* _AIM OF THE EXERCISE_: All entries below are to be set down again, identical to the source.

* _DATA SUPPLIED_:
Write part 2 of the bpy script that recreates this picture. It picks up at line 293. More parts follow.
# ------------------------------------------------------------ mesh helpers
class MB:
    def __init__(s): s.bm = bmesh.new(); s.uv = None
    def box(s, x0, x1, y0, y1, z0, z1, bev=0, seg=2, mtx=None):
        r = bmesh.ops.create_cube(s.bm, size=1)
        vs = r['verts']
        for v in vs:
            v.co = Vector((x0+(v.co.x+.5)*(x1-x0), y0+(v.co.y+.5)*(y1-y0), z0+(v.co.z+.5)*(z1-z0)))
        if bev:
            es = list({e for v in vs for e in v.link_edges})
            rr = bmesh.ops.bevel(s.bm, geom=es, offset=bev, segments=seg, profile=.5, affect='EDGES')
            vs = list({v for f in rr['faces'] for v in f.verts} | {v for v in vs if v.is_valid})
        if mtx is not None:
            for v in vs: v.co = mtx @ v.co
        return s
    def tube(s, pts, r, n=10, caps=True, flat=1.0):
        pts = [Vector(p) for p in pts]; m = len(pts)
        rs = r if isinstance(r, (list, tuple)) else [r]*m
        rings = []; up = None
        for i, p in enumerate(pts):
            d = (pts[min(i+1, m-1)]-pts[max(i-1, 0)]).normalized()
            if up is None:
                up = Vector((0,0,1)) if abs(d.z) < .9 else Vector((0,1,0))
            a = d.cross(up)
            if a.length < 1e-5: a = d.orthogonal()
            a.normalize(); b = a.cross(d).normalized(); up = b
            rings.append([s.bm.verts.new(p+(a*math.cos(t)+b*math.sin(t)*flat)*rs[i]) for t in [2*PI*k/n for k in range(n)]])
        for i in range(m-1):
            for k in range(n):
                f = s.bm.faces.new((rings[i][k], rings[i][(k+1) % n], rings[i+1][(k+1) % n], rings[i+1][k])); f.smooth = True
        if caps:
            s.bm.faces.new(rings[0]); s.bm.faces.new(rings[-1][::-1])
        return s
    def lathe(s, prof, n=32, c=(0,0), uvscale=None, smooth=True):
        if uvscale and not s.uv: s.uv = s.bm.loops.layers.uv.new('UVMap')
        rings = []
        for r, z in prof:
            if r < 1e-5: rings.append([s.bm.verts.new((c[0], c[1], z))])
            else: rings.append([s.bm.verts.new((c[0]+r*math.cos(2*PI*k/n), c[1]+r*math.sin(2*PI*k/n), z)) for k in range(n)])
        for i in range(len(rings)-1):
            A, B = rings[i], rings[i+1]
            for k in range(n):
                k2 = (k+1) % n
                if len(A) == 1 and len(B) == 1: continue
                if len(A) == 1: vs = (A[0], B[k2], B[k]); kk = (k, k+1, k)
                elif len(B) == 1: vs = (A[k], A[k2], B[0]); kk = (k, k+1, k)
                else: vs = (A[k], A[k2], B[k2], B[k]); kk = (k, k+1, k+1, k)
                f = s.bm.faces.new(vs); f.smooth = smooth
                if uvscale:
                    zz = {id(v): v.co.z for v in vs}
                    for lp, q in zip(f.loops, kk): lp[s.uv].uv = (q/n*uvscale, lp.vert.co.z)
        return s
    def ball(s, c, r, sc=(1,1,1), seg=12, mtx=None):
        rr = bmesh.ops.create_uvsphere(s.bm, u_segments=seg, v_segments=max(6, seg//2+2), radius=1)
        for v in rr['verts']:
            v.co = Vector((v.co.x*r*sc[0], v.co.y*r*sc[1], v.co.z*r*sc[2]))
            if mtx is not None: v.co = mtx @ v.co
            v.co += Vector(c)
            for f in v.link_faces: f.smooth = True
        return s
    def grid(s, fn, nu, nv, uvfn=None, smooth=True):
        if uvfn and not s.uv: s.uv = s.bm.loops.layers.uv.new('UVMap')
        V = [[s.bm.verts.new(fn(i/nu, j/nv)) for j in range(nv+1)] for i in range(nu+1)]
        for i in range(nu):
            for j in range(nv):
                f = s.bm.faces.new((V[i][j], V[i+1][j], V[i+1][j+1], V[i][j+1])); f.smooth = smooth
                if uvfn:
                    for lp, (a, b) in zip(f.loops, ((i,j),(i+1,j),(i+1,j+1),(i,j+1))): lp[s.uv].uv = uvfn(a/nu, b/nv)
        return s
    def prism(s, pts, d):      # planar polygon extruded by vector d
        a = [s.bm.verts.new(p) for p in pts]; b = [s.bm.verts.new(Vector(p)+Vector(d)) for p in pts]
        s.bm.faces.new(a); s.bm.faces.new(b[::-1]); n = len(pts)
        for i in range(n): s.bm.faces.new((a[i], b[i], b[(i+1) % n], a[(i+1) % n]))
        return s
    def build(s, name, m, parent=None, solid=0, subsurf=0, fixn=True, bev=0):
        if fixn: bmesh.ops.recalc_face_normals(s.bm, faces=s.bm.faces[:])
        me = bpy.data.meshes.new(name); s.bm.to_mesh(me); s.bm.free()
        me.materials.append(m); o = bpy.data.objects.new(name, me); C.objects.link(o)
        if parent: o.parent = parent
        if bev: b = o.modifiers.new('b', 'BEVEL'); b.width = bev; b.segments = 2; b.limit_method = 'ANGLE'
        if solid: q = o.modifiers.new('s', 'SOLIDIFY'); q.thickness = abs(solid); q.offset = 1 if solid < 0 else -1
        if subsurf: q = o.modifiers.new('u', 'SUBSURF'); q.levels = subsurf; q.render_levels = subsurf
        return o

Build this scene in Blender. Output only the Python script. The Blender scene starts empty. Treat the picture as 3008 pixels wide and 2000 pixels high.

* _FINISHED TASK_:
Write part 2 of the bpy script that recreates this picture. It picks up at line 293. More parts follow.
# ------------------------------------------------------------ mesh helpers
class MB:
    def __init__(s): s.bm = bmesh.new(); s.uv = None
    def box(s, x0, x1, y0, y1, z0, z1, bev=0, seg=2, mtx=None):
        r = bmesh.ops.create_cube(s.bm, size=1)
        vs = r['verts']
        for v in vs:
            v.co = Vector((x0+(v.co.x+.5)*(x1-x0), y0+(v.co.y+.5)*(y1-y0), z0+(v.co.z+.5)*(z1-z0)))
        if bev:
            es = list({e for v in vs for e in v.link_edges})
            rr = bmesh.ops.bevel(s.bm, geom=es, offset=bev, segments=seg, profile=.5, affect='EDGES')
            vs = list({v for f in rr['faces'] for v in f.verts} | {v for v in vs if v.is_valid})
        if mtx is not None:
            for v in vs: v.co = mtx @ v.co
        return s
    def tube(s, pts, r, n=10, caps=True, flat=1.0):
        pts = [Vector(p) for p in pts]; m = len(pts)
        rs = r if isinstance(r, (list, tuple)) else [r]*m
        rings = []; up = None
        for i, p in enumerate(pts):
            d = (pts[min(i+1, m-1)]-pts[max(i-1, 0)]).normalized()
            if up is None:
                up = Vector((0,0,1)) if abs(d.z) < .9 else Vector((0,1,0))
            a = d.cross(up)
            if a.length < 1e-5: a = d.orthogonal()
            a.normalize(); b = a.cross(d).normalized(); up = b
            rings.append([s.bm.verts.new(p+(a*math.cos(t)+b*math.sin(t)*flat)*rs[i]) for t in [2*PI*k/n for k in range(n)]])
        for i in range(m-1):
            for k in range(n):
                f = s.bm.faces.new((rings[i][k], rings[i][(k+1) % n], rings[i+1][(k+1) % n], rings[i+1][k])); f.smooth = True
        if caps:
            s.bm.faces.new(rings[0]); s.bm.faces.new(rings[-1][::-1])
        return s
    def lathe(s, prof, n=32, c=(0,0), uvscale=None, smooth=True):
        if uvscale and not s.uv: s.uv = s.bm.loops.layers.uv.new('UVMap')
        rings = []
        for r, z in prof:
            if r < 1e-5: rings.append([s.bm.verts.new((c[0], c[1], z))])
            else: rings.append([s.bm.verts.new((c[0]+r*math.cos(2*PI*k/n), c[1]+r*math.sin(2*PI*k/n), z)) for k in range(n)])
        for i in range(len(rings)-1):
            A, B = rings[i], rings[i+1]
            for k in range(n):
                k2 = (k+1) % n
                if len(A) == 1 and len(B) == 1: continue
                if len(A) == 1: vs = (A[0], B[k2], B[k]); kk = (k, k+1, k)
                elif len(B) == 1: vs = (A[k], A[k2], B[0]); kk = (k, k+1, k)
                else: vs = (A[k], A[k2], B[k2], B[k]); kk = (k, k+1, k+1, k)
                f = s.bm.faces.new(vs); f.smooth = smooth
                if uvscale:
                    zz = {id(v): v.co.z for v in vs}
                    for lp, q in zip(f.loops, kk): lp[s.uv].uv = (q/n*uvscale, lp.vert.co.z)
        return s
    def ball(s, c, r, sc=(1,1,1), seg=12, mtx=None):
        rr = bmesh.ops.create_uvsphere(s.bm, u_segments=seg, v_segments=max(6, seg//2+2), radius=1)
        for v in rr['verts']:
            v.co = Vector((v.co.x*r*sc[0], v.co.y*r*sc[1], v.co.z*r*sc[2]))
            if mtx is not None: v.co = mtx @ v.co
            v.co += Vector(c)
            for f in v.link_faces: f.smooth = True
        return s
    def grid(s, fn, nu, nv, uvfn=None, smooth=True):
        if uvfn and not s.uv: s.uv = s.bm.loops.layers.uv.new('UVMap')
        V = [[s.bm.verts.new(fn(i/nu, j/nv)) for j in range(nv+1)] for i in range(nu+1)]
        for i in range(nu):
            for j in range(nv):
                f = s.bm.faces.new((V[i][j], V[i+1][j], V[i+1][j+1], V[i][j+1])); f.smooth = smooth
                if uvfn:
                    for lp, (a, b) in zip(f.loops, ((i,j),(i+1,j),(i+1,j+1),(i,j+1))): lp[s.uv].uv = uvfn(a/nu, b/nv)
        return s
    def prism(s, pts, d):      # planar polygon extruded by vector d
        a = [s.bm.verts.new(p) for p in pts]; b = [s.bm.verts.new(Vector(p)+Vector(d)) for p in pts]
        s.bm.faces.new(a); s.bm.faces.new(b[::-1]); n = len(pts)
        for i in range(n): s.bm.faces.new((a[i], b[i], b[(i+1) % n], a[(i+1) % n]))
        return s
    def build(s, name, m, parent=None, solid=0, subsurf=0, fixn=True, bev=0):
        if fixn: bmesh.ops.recalc_face_normals(s.bm, faces=s.bm.faces[:])
        me = bpy.data.meshes.new(name); s.bm.to_mesh(me); s.bm.free()
        me.materials.append(m); o = bpy.data.objects.new(name, me); C.objects.link(o)
        if parent: o.parent = parent
        if bev: b = o.modifiers.new('b', 'BEVEL'); b.width = bev; b.segments = 2; b.limit_method = 'ANGLE'
        if solid: q = o.modifiers.new('s', 'SOLIDIFY'); q.thickness = abs(solid); q.offset = 1 if solid < 0 else -1
        if subsurf: q = o.modifiers.new('u', 'SUBSURF'); q.levels = subsurf; q.render_levels = subsurf
        return o

Build this scene in Blender. Output only the Python script. The Blender scene starts empty. Treat the picture as 3008 pixels wide and 2000 pixels high.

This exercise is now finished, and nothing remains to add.